Optimizing for Omnichannel

U.S. retail e-commerce sales grew 16 percent year-over-year to top $114 billion in the first quarter of 2018, rising three times faster than total retail sales, according to the U.S. Census Bureau. From T-shirt manufacturers to tire distributors, planning requirements are growing as businesses work to fill demand across digital and brick-and-mortar channels – before a competitor beats them to it. For example, one large tire manufacturer built its own private-label retail business to sell its products online, hoping to entice consumers away from shopping sites like Amazon.

In this omnichannel environment, the traditional distribution model no longer works. Businesses once took a just-in-time inventory approach, planning their supply chain activity around seasonal shifts and campaigns, and ensuring warehouses were stocked with goods. With e-commerce, however, companies can no longer afford to take the time to move items from warehouse to their final destination. When customers can purchase elsewhere with a few clicks on the screen, after all, why should they wait for your company to get their fulfillment in order?

As a result, just-in-time inventory is giving way to just-in-time delivery. Many deliveries are now bypassing the warehouse entirely, with businesses focused on last-mile delivery as they move goods to their final destination. That number of final destinations has also ballooned, creating additional complexity and cost.

To get the right products to market at the right time, the use of air freight has risen sharply. Air freight volumes jumped 9 percent in 2017, the strongest growth in demand in seven years, and have continued to climb an additional 5 percent through April of this year. That demand is creating higher prices, with rates rising 2.9 percent from January to February  – a post-holiday period when rates typically decrease.

An Agile Approach to Omnichannel

Keeping up with the pressures of this environment – while also keeping costs in check – demands an agile supply chain.

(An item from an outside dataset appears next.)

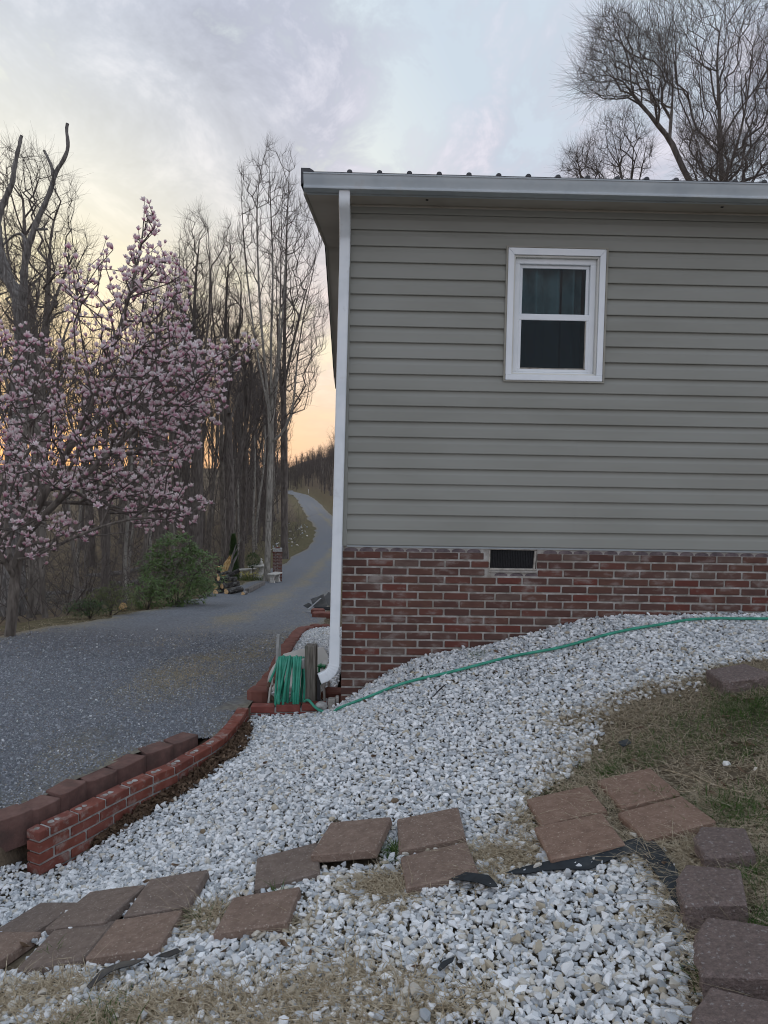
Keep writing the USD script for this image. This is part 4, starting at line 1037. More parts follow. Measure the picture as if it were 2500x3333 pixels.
# the bed between the block edging and the side of the house
bed_px = [(1078, 2235), (985, 2240), (968, 2200), (966, 2150), (985, 2105), (1000, 2070), (1012, 2058), (1082, 2046)]
shapes_w = [stone_shape(100 + k, .68) for k in range(5)]
MW = [f'stone_{k}' for k in range(7)]
def mat_pick(n, P, weights):
    w = np.array(weights, float); return rng.choice(len(weights), n, p=w / w.sum())
near_soil = np.zeros(len(S))
for x0_, y0_, rx, ry, st in soil_spots: near_soil = np.maximum(near_soil, np.exp(-(((S[:, 0] - x0_) / (rx * 2.0)) ** 2 + ((S[:, 1] - y0_) / (ry * 2.2)) ** 2)))
near_soil = np.maximum(near_soil, .8 * np.exp(-shapely.distance(shapely.points(S[:, :2]), lawn) / .12))
mi = mat_pick(len(S), S, (24, 25, 18, 10, 7, 1.6, 14)); warm = rng.random(len(S)) < near_soil * .6
mi[warm] = rng.choice([4, 4, 1, 5], warm.sum())
scatter('white_gravel', S[:, :3], np.c_[S[:, 3] * rng.uniform(.9, 1.25, len(S)), S[:, 3], S[:, 3] * rng.uniform(.8, 1.05, len(S))], rand_quats(len(S), .55), mi * 5 + rng.integers(0, 5, len(S)), shapes_w, MW)
stage.GetPrimAtPath('/World/white_gravel').SetCustomDataByKey('label', 'white crushed stone covering the slope before the house'); stage.GetPrimAtPath('/World/white_gravel').SetCustomDataByKey('category', 'gravel')

# crushed grey stone of the drive, as real chips where they can be made out
xy = np.vstack([grid_xy(-4.6, -.8, -3.4, 2.6, .0150), grid_xy(-6.2, -.6, 2.6, 6.5, .027)])
dl = np.where(xy[:, 1] < 0, np.where(xy[:, 1] > by_[-1], np.interp(xy[:, 1], GWY, GWX) - .10, np.interp(xy[:, 1], by_, bx_) - .16), xr(xy[:, 1]) - .2 * np.clip(1 - xy[:, 1], 0, 1) - .08)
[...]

To get to market quickly, businesses need a solid understanding of their lead times and business requirements, complete visibility into shipment status, and the ability to respond fast when conditions change.

While sophisticated information systems are essential for powering omnichannel supply chains, true agility also requires a deep understanding of the logistics environment. By blending the right technology, processes and expertise, businesses can:

  • Optimize each step of the supply chain journey. Rather than relying on information from carriers or vendors, establishing a centralized platform gives businesses real-time insight into each step of a shipment, from production to customer doorstep. By reviewing accurate historical averages on customer demand, production and shipping times, businesses can spot bottlenecks in their processes and opportunities for improvement. An exception-based system will also alert businesses immediately to delays, so they can adjust shipments on the fly.
  • Respond quickly to changing conditions. When a big customer needs an order right away, businesses need to be able to make decisions instantaneously, like changing the mode of transport. With a technology-enabled system, businesses can quickly see where they have goods available and the best way to route them. This is also where an experienced supply chain partner adds value. A seasoned provider can leverage its network to help find capacity, or recommend creative solutions to transport items quicker. While the solution may involve changing modes or carriers, being flexible can help businesses deliver on time and on budget.

Few businesses are immune from the pressures of an on-demand marketplace. By establishing agile systems and processes, businesses can stay informed and ahead of the curve in a fast-moving environment.